10. Il ressort du site géoportail de l'urbanisme, accessible tant au juge qu'aux parties, que si les parcelles litigieuses, qui forment un tènement et ne supportent aucune construction, sont bordées au nord par une zone à urbaniser et au nord-est ainsi qu'au nord-ouest, de zones urbanisées, elles se trouvent en limite de ces secteurs urbanisés de la commune et s'ouvrent au sud sur une vaste zone à vocation agricole, plantées notamment d'oliviers, appartenant à un domaine dédié à la production d'huile. Si la société appelante soutient que ses parcelles sont dépourvues de potentiel agronomique, elle ne conteste pas sérieusement qu'elles ont été cultivées jusqu'en 2007 et la seule circonstance qu'elles sont séparées de ce domaine par le chemin de Saint-Andrieux ne saurait, à elle seule, établir que le classement en litige serait entaché d'une erreur manifeste d'appréciation. Si ladite société soutient par ailleurs que ses parcelles étaient classées en zone à urbaniser par le précédent document d'urbanisme, il n'existe aucun droit au maintien d'un classement précédent. De même, est sans incidence la circonstance que la commune du Cannet-des-Maures a mené une réflexion en 2014, soit 8 années avant l'adoption du PLU litigieux, sur l'urbanisation de ce secteur.

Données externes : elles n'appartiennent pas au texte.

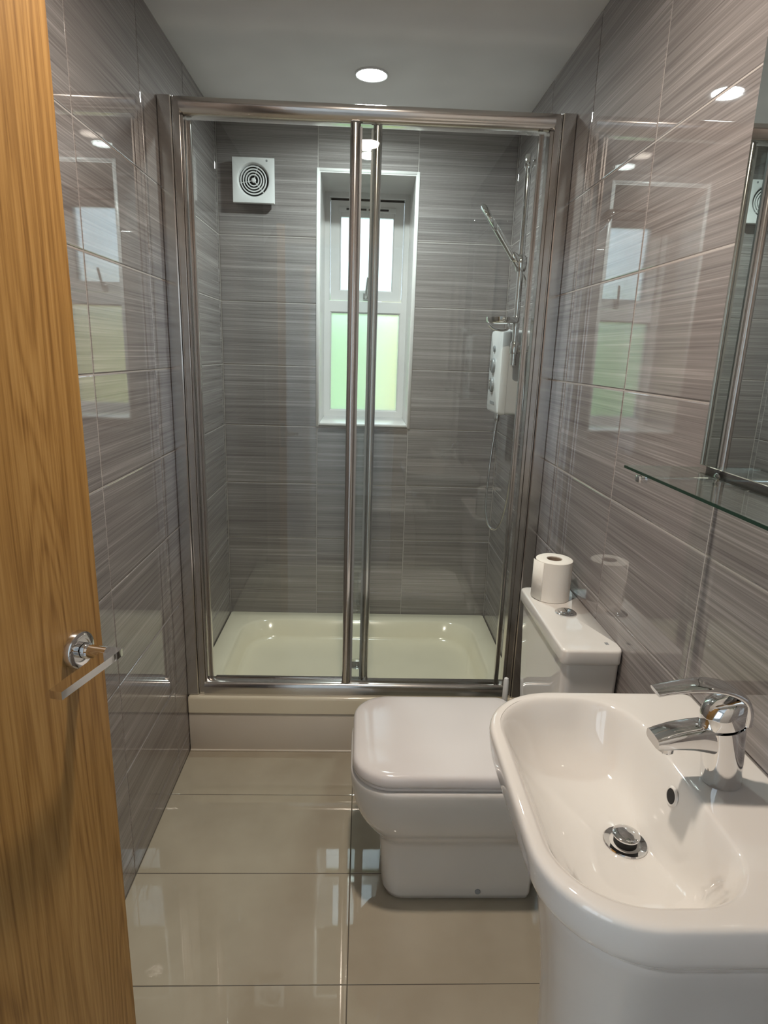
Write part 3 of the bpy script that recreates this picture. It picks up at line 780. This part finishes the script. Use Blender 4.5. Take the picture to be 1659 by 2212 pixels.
# ------------------------------------------------------------------ wash basin and pedestal
BYC, BZ = -1.250, 0.845
bas = thing('wash_basin', 'white ceramic wash basin under the mirror in the right foreground', 'basin', (1.0, BYC, 0.69))
def bo(i, z, r=0.125, x0=0.815, h=0.240): return rrect(x0 + i, W - 0.002, BYC - h + i, BYC + h - i, r, 0.012, z, 12, 9)
def bi(x0, x1, h, r, z, r1=None, dy=0.0): return rrect(x0, x1, BYC + 0.003 - h + dy, BYC + 0.003 + h + dy, r, r1 or r, z, 12, 9)
rings = [rrect(0.95, W - 0.002, BYC - 0.12, BYC + 0.12, 0.08, 0.012, 0.7165, 12, 9), bo(0.060, 0.7185), bo(0.036, 0.742), bo(0.020, 0.770), bo(0.013, 0.780), bo(0.007, 0.786), bo(0.003, 0.806), bo(0.0, 0.830), bo(0.0005, 0.838), bo(0.003, 0.8428), bo(0.007, 0.8448), bo(0.014, BZ),
         bi(0.832, 1.076, 0.216, 0.100, BZ, .090), bi(0.835, 1.073, 0.213, 0.099, BZ - 0.0010, .090), bi(0.840, 1.069, 0.208, 0.098, BZ - 0.006, .088), bi(0.850, 1.063, 0.199, 0.094, BZ - 0.026, .084), bi(0.866, 1.056, 0.186, 0.086, BZ - 0.055, .078),
         bi(0.888, 1.048, 0.165, 0.074, BZ - 0.082, .07), bi(0.915, 1.040, 0.130, 0.060, BZ - 0.099, .06), bi(0.950, 1.030, 0.080, 0.04, BZ - 0.107, .038), bi(0.970, 1.030, 0.031, 0.0295, BZ - 0.110, .0295)]
loft('bowl', rings, M_CERAMIC, bas, cap1=True, subsurf=1)
oh = lathe('overflow_ring', [(0.0105, -0.002), (0.0110, 0.0012), (0.0128, 0.0012), (0.0150, -0.001)], (1.0600, -1.243, 0.812), M_CERAMIC, bas, (-1, 0, 0.18), 28)
lathe('overflow_hole', [(0.0108, 0.0), (0.0, 0.0001)], (1.0595, -1.243, 0.8122), M_BLACK, oh, (-1, 0, 0.18), 24)
dc = (1.000, BYC + 0.003, BZ - 0.110)
wr_ = lathe('waste_ring', [(0.0315, -0.002), (0.0315, 0.0015), (0.030, 0.0028), (0.0225, 0.0012), (0.021, -0.004)], dc, M_CHROME, bas, n=40)
lathe('plug_stem', [(0.0165, -0.002), (0.0165, 0.013)], dc, M_BLACK, wr_, n=28)
lathe('plug_cap', [(0.018, 0.0122), (0.0195, 0.0135), (0.0195, 0.0155), (0.017, 0.0172), (0.010, 0.0182), (0, 0.0186)], dc, M_CHROME, wr_, n=36)

ped = thing('basin_pedestal', 'white ceramic pedestal under the wash basin', 'pedestal', (1.05, BYC, 0.0))
def pr_(x0, h, r, z): return rrect(x0, W - 0.003, BYC - h, BYC + h, r, 0.02, z, 12, 8)
loft('pedestal_body', [pr_(0.895, .130, .11, 0.0), pr_(0.893, .130, .11, 0.02), pr_(0.908, .118, .105, 0.08), pr_(0.916, .114, .10, 0.2), pr_(0.913, .116, .10, 0.40), pr_(0.902, .124, .105, 0.52), pr_(0.889, .136, .112, 0.61), pr_(0.877, .150, .12, 0.67), pr_(0.870, .160, .125, 0.7155)], M_CERAMIC, ped, subsurf=1)

# tap
TX = 1.123
tap = thing('basin_tap', 'chrome single-lever mixer tap on the basin ledge', 'tap', (TX, BYC, BZ))
def ell(cx, ax, ay, z, lean=0.0): return [Vector((cx + ax * math.cos(2 * math.pi * k / 36), BYC + ay * math.sin(2 * math.pi * k / 36), z + lean * math.cos(2 * math.pi * k / 36))) for k in range(36)]
loft('tap_body', [ell(TX, .0265, .0245, BZ), ell(TX, .0272, .025, BZ + .002), ell(TX - .003, .0280, .0248, BZ + .03, .001), ell(TX - .009, .0300, .0252, BZ + .07, .004), ell(TX - .013, .0312, .0257, BZ + .090, .006)], M_CHROME, tap, sharp=math.radians(60))
# spout: flattened tapering tube
bm = bmesh.new(); rg = []
for t_, xx, zt_, zb_, hw_ in ((0, TX - 0.012, .091, .046, .0200), (1, TX - 0.034, .094, .053, .0212), (2, TX - 0.055, .091, .057, .0212), (3, TX - 0.078, .086, .058, .0208), (4, TX - 0.098, .079, .0575, .0200), (5, TX - 0.108, .0745, .0595, .0190)):
    zc_, hz_ = BZ + (zt_ + zb_) / 2, (zt_ - zb_) / 2
    ring = []
    for k in range(28):
        a = 2 * math.pi * k / 28; c, s = math.cos(a), math.sin(a)
        e = 0.55
        ring.append(Vector((xx, BYC + hw_ * math.copysign(abs(c) ** e, c), zc_ + hz_ * math.copysign(abs(s) ** e, s))))
    rg.append(ring)
bm_loft(bm, rg)
sp = link_bm('spout', bm, M_CHROME, tap, True, 0, math.radians(55))
lathe('aerator', [(0.0125, 0.004), (0.0125, -0.007), (0.011, -0.009), (0.0, -0.008)], (TX - 0.088, BYC, BZ + 0.0575), M_CHROME, sp, (0.12, 0, 1), 24)
# lever: cap over the cartridge that sweeps forward into a long thin handle
loft('cartridge_cap', [ell(TX - .013, .0298, .0242, BZ + .0925, .006), ell(TX - .013, .0310, .0256, BZ + .0945, .006), ell(TX - .0135, .0306, .0252, BZ + .114, .007), ell(TX - .012, .0280, .0237, BZ + .126, .005), ell(TX - .010, .018, .017, BZ + .132, .003)], M_CHROME, tap, sharp=math.radians(60))
bm = bmesh.new(); rg = []
ctrl = catmull([Vector((TX + .0150, 0, BZ + .096)), Vector((TX + .0140, 0, BZ + .116)), Vector((TX + .004, 0, BZ + .136)), Vector((TX - .018, 0, BZ + .147)), Vector((TX - .047, 0, BZ + .151)), Vector((TX - .080, 0, BZ + .148)), Vector((TX - .115, 0, BZ + .141))], 6)
nC = len(ctrl)
for i, p in enumerate(ctrl):
    d = (ctrl[min(i + 1, nC - 1)] - ctrl[max(i - 1, 0)]).normalized(); nrm = Vector((-d.z, 0, d.x))
    f = i / (nC - 1)
    th = 0.0068 * (1 - f) + 0.0032 * f
    wd = 0.0165 + 0.0040 * math.sin(math.pi * min(1, f * 1.1)) - 0.003 * f
    rg.append([Vector((p.x, BYC, p.z)) + nrm * th * math.copysign(abs(math.sin(2 * math.pi * k / 24)) ** .6, math.sin(2 * math.pi * k / 24)) + Vector((0, wd * math.copysign(abs(math.cos(2 * math.pi * k / 24)) ** .6, math.cos(2 * math.pi * k / 24)), 0)) for k in range(24)])
bm_loft(bm, rg)
link_bm('lever', bm, M_CHROME, tap, True, 0, math.radians(55))

# ------------------------------------------------------------------ mirror and glass shelf
MY0, MY1, MZ0, MZ1 = -1.560, -0.952, 1.252, 2.02
mir = thing('wall_mirror', 'frameless rectangular mirror with dark edge above the glass shelf', 'mirror', (W, (MY0 + MY1) / 2, MZ0))
box('mirror_backing', (W - 0.010, MY0, MZ0), (W - 0.0012, MY1, MZ1), M_EDGE, mir)
bm = bmesh.new()                        # glass plate with a narrow polished arris
bm_loft(bm, [[Vector((x, y, z)) for y, z in ((MY0 + i, MZ0 + i), (MY1 - i, MZ0 + i), (MY1 - i, MZ1 - i), (MY0 + i, MZ1 - i))] for x, i in ((W - 0.0101, 0.0005), (W - 0.013, 0.0005), (W - 0.014, 0.0022))], True, False)
bm.verts.ensure_lookup_table(); bm.faces.new(bm.verts[8:12])
link_bm('mirror_plate', bm, M_MIRROR, mir, smooth=False)

SZ = 1.2400
sh = thing('glass_shelf', 'green-tinted glass shelf on chrome brackets below the mirror', 'shelf', (W, -1.25, SZ))
SY0, SY1, SXF = -1.562, -0.935, 1.062
plate = box('glass_plate', (SXF + 0.0012, SY0 + 0.0012, SZ), (W - 0.003, SY1 - 0.0012, SZ + 0.005), M_SHELF, sh)
box('front_edge', (SXF, SY0, SZ + 0.0003), (SXF + 0.0011, SY1, SZ + 0.0048), M_EDGE, plate)
box('end_edge', (SXF + 0.0012, SY1 - 0.0011, SZ + 0.0003), (W - 0.003, SY1, SZ + 0.0048), M_SHELF, plate)
for y in (-1.000, -1.500):
    bm = bmesh.new(); bm_tube(bm, [(W - 0.002, y, SZ - 0.006), (SXF + 0.004, y, SZ - 0.006)], 0.0050, 12)
    bm_lathe(bm, [(0.012, 0), (0.012, 0.006), (0.009, 0.008)], (W - 0.0015, y, SZ - 0.006), (-1, 0, 0), 20)
    bm_box(bm, (SXF - 0.004, y - 0.008, SZ - 0.013), (SXF + 0.012, y + 0.008, SZ - 0.001), 0.002)
    link_bm('bracket', bm, M_CHROME, sh, True, 0, math.radians(40))

# ------------------------------------------------------------------ ceiling downlights
def downlight(x, y, label, power, colr, strength):
    d = thing('ceiling_downlight', label, 'light', (x, y, ZC), group='recessed ceiling downlights')
    lathe('bezel', [(0.055, 0.0005), (0.055, -0.003), (0.052, -0.005), (0.0475, -0.0045), (0.047, -0.001)], (x, y, ZC), M_BEZEL, d, n=40, cap0=False, cap1=False)
    lathe('lens', [(0.0468, -0.0015), (0.040, -0.0045), (0.028, -0.0075), (0.014, -0.009), (0.0, -0.0095)], (x, y, ZC), emitter('lit_lens', colr, strength), d, n=40, cap0=False, cap1=False)
    ld = bpy.data.lights.new('downlight_lamp', 'AREA'); ld.shape = 'DISK'; ld.size = 0.085
    ld.energy = power; ld.color = colr; ld.spread = math.radians(165)
    lo = bpy.data.objects.new('downlight_lamp', ld); COL.objects.link(lo); lo.parent = d; lo.location = (0, 0, -0.011)
downlight(0.605, 0.320, 'round lit downlight in the ceiling above the shower', SHOWER_LIGHT_W, SHOWER_LIGHT_C, 80.0)
downlight(0.600, -0.965, 'round lit downlight in the ceiling between toilet and basin', ROOM_LIGHT_W, ROOM_LIGHT_C, 80.0)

En outre, contrairement à ce que soutient la société appelante, le parti de classer ses parcelles en zone agricole ne saurait révéler une incohérence avec le PADD du PLU litigieux qui fixe des objectifs qualitatifs et quantitatifs de modération de la consommation d'espaces et de lutte contre l'étalement urbain, en réduisant d'au moins 10 hectares les zones à urbaniser en extension de l'urbanisation existante, pour recentrer l'urbanisation autour du village. Enfin, il ne ressort d'aucune des pièces du dossier que le classement des parcelles de la requérante serait justifié par un risque d'inondation.
11. Il résulte de tout ce qui précède que la SAS 3S Promotions n'est pas fondée à soutenir que c'est à tort que, par le jugement attaqué, le tribunal administratif de Toulon a rejeté sa demande tendant à l'annulation de la délibération du 6 juillet 2022 par laquelle le conseil municipal du Cannet-des-Maures a approuvé le plan local d'urbanisme de la commune.
Sur les frais liés au litige :
12. La commune du Cannet-des-Maures n'étant pas, dans la présente instance, la partie perdante, il y a lieu de rejeter les conclusions présentées par la SAS 3S Promotions sur le fondement de l'article L. 761-1 du code de justice administrative. Dans les circonstances de l'espèce, il y a lieu de mettre à la charge de la SAS 3S Promotions la somme de 2 000 euros à verser à la commune du Cannet-des-Maures sur ce même fondement.
D É C I D E
Article 1er : La requête de la SAS 3S Promotions est rejetée.
Article 2 : La SAS 3S Promotions versera à la commune du Cannet-des-Maures la somme de 2 000 euros en application des dispositions de l'article L. 761-1 du code de justice administrative.
Article 3 : Le présent arrêt sera notifié à la SAS 3S Promotions et à la commune du Cannet-des-Maures.
Délibéré après l'audience du 20 juin 2024, où siégeaient :
- M. Portail, président,
- M. A..., vice-président,
- M. Claudé-Mougel, premier conseiller.
Rendu public par mise à disposition au greffe, le 4 juillet 2024.